Goal => Copy out all lines that hold "part".
⟨
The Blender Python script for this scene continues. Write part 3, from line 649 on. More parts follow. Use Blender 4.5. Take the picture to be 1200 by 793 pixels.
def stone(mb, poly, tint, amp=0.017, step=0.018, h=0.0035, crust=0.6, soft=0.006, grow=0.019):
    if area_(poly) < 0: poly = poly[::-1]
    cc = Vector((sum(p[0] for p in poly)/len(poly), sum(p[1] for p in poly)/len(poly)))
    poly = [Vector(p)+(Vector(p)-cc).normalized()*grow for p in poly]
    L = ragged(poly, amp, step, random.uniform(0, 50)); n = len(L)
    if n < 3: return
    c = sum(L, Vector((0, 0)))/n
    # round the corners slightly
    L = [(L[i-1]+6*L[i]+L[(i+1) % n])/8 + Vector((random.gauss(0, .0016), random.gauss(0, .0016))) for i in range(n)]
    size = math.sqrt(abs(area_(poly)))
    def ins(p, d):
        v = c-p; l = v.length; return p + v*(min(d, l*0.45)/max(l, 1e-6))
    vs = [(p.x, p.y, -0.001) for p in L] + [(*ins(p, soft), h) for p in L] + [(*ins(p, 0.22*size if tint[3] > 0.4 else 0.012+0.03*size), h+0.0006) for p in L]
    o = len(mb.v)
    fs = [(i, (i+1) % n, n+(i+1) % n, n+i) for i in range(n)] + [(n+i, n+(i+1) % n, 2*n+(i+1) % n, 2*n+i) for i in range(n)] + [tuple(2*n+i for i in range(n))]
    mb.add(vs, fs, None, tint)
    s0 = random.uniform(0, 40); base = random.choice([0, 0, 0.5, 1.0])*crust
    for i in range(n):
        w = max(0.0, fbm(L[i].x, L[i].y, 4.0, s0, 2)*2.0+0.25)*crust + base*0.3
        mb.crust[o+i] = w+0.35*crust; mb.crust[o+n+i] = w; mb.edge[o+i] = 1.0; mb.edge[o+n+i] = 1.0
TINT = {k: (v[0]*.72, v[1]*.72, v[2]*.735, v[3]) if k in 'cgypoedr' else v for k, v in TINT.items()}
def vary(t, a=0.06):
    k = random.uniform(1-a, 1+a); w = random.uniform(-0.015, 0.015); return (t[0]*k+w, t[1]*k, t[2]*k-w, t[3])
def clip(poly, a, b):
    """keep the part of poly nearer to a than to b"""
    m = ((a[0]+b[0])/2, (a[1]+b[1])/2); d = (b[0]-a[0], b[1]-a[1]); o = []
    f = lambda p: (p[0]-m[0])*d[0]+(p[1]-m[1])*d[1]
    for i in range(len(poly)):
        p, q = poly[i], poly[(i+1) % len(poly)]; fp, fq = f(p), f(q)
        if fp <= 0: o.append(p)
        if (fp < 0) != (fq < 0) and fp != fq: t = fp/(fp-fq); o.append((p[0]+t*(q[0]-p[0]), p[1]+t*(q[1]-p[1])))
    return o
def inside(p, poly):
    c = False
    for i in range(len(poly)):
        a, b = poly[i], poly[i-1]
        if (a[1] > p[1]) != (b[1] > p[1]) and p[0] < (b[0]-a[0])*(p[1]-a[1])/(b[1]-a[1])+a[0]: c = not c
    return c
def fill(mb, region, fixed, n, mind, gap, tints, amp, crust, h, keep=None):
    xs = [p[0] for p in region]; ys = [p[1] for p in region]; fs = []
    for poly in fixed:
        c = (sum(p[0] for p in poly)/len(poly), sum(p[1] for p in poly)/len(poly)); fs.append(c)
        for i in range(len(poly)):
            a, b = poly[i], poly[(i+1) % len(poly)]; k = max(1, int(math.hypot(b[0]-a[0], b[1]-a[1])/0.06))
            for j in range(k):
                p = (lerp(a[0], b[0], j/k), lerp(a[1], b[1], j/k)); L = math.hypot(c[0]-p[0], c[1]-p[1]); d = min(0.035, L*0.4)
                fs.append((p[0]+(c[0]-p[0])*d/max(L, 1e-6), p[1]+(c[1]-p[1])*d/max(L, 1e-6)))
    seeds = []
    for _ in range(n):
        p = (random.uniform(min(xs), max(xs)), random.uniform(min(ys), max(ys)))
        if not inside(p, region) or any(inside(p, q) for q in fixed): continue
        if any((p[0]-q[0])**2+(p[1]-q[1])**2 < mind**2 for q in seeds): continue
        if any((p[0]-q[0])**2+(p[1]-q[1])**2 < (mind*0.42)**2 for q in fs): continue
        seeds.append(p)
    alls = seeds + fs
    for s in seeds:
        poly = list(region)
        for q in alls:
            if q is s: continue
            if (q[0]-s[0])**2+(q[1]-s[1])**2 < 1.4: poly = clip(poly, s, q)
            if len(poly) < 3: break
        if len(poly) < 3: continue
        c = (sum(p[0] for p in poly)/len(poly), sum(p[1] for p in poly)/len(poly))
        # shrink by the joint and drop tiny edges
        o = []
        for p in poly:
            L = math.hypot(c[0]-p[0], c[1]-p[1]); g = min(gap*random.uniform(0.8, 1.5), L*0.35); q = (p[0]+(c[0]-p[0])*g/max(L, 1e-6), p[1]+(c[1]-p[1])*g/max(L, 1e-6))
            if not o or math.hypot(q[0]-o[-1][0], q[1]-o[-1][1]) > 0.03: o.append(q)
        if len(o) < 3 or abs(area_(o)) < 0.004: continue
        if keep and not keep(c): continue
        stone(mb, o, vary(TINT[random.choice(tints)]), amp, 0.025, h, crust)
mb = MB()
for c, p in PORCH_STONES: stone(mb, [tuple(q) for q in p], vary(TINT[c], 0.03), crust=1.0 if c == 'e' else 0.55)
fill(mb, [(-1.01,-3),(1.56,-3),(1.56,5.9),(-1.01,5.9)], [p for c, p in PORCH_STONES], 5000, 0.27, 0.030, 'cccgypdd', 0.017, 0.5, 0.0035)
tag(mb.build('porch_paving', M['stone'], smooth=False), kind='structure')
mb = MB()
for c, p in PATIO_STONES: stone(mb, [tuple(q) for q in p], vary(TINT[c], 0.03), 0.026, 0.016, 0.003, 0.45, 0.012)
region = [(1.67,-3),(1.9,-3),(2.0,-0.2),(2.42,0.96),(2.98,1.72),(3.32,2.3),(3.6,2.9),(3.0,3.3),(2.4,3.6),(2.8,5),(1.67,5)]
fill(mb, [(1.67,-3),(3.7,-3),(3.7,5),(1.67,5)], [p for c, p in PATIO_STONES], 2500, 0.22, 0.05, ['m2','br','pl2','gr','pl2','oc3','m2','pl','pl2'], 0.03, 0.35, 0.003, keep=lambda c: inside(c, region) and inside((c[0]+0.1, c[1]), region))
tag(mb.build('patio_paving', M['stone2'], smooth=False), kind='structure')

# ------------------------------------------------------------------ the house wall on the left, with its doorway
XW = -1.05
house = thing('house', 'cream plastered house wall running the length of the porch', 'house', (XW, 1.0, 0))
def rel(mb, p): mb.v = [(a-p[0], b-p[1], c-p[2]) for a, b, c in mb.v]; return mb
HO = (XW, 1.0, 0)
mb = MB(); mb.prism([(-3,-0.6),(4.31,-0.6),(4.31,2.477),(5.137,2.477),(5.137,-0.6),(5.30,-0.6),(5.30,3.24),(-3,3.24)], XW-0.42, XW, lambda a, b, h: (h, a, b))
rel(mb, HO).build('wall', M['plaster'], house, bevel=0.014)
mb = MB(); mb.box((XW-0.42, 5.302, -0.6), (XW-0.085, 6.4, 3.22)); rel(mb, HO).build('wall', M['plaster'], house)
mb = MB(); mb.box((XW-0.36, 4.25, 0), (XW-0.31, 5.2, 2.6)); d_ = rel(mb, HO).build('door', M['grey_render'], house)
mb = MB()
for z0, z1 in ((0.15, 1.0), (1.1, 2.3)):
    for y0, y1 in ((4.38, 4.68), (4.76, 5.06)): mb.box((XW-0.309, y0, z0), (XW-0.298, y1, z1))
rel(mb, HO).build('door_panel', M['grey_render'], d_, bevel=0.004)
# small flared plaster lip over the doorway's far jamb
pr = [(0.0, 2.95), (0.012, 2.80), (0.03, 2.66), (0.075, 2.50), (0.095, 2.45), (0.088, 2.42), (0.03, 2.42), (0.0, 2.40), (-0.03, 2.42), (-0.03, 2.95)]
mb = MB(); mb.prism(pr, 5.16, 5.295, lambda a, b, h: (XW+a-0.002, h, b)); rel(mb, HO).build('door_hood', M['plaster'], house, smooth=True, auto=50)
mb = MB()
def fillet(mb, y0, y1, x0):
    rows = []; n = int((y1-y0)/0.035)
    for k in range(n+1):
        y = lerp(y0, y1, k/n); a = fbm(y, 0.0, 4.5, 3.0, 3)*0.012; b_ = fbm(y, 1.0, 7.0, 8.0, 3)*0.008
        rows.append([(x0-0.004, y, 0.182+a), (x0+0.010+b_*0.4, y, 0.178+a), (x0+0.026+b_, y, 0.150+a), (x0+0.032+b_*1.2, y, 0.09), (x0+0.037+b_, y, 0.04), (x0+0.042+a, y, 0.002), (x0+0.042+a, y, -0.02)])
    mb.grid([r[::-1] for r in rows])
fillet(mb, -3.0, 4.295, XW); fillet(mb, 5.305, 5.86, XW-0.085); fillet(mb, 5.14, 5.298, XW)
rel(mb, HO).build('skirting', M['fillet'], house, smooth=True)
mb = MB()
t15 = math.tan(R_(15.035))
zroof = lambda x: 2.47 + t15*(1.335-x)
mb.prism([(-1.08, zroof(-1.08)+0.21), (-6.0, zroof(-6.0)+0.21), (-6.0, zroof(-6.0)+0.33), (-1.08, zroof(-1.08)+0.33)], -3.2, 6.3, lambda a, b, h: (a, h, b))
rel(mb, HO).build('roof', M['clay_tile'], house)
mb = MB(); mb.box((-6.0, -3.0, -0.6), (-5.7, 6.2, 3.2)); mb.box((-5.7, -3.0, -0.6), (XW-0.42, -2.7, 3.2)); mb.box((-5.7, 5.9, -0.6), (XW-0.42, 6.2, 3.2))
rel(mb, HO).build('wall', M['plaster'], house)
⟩
Response to this task =>
The Blender Python script for this scene continues. Write part 3, from line 649 on. More parts follow. Use Blender 4.5. Take the picture to be 1200 by 793 pixels.
    """keep the part of poly nearer to a than to b"""